Setelah jemaah masjid meningkat, sistem pengajian di pesantren juga mengalami perubahan. Dimulailah adanya tingkatan-tingkatan pengajian yang menjadi cikal bakal berdirinya madrasah. Pengajian ini dilaksanakan pada malam hari dengan pengajaran kajian kitab kuning, yang diampu langsung oleh Kiai Abdul Qadir, Kiai Yasin, Kiai Toha, dan KH Abu Bakar. Adapun para pemuda diajar oleh para santri senior.
Pada tahun 1968, dibentuklah sebuah lembaga dengan nama Madrasah Al-Hidayah, yang masuknya setelah dhuhur setelah sekolah formal. Sementara pengajian di pesantren tetap dilaksanakan pada malam hari. Kelompok pengajiannya ada dua, yaitu kitab dan sorogan Al-Qur’an.
Bermula dari madrasah yang bernama “Al-Hidayah”, lambat laun nama pesantren yang semula bernama Minggirsari juga berganti nama menjadi Pondok Pesantren Al-Hidayah. Seiring berjalannya waktu, transformasi Pesantren Minggirsari menjadi Pondok Pesantren Al-Hidayah mencerminkan perjalanan panjang perjuangan dan dedikasi para pendirinya. Mulai dari sistem pendidikan sorogan dan bandongan, pembagian peran yang harmonis di antara para dzurriyah, hingga pembentukan lembaga formal seperti Madrasah Al-Hidayah. Semua ini menjadi bukti nyata semangat keilmuan dan pengabdian beliau-beliau, serta tidak terlepas pula dari tirakat Nyai Syarifah.

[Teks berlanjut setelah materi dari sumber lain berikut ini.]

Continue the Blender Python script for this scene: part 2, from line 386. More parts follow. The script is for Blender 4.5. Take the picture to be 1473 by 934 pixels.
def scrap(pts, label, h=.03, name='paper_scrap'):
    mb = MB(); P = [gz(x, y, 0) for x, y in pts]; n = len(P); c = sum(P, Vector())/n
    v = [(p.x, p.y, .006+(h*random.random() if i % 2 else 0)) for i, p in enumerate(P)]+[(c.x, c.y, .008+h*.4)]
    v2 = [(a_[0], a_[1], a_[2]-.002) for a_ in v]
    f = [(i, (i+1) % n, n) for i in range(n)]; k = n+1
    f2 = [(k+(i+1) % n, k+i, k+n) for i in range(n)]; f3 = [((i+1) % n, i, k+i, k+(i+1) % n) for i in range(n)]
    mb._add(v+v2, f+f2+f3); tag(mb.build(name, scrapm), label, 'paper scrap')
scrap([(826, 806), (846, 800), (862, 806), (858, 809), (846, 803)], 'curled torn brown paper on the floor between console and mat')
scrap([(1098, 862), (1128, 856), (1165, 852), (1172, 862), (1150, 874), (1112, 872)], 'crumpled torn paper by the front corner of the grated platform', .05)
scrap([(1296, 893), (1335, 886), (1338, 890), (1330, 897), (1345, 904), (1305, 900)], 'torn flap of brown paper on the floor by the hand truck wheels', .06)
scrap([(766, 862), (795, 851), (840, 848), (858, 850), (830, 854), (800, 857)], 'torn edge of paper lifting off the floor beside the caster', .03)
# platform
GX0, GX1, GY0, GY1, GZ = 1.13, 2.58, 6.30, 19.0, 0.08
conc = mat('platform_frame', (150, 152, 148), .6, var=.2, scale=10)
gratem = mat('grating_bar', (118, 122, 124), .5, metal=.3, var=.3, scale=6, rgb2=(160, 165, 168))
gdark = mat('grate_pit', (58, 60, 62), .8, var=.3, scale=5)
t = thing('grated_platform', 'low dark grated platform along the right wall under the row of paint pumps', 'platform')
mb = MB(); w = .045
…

Kisah perjuangan Nyai Syarifah di balik berdirinya Pesantren Al-Hidayah Manyaran adalah cerminan keteguhan seorang perempuan yang menghadapi tantangan hidup dengan penuh kegigihan dan pengorbanan. Sosok beliau tidak hanya menjadi ibu yang hebat bagi putra-putrinya, namun juga menjadi pelita bagi para santri dan masyarakat sekitar.
Kisah ini semoga menjadi pengingat akan pentingnya melanjutkan perjuangan, menjaga warisan ilmu, dan menghidupkan kembali semangat pendidikan. Semoga pesantren ini kembali menemukan sinarnya dan terus memberikan manfaat bagi generasi mendatang, sebagaimana yang diimpikan oleh para muassis.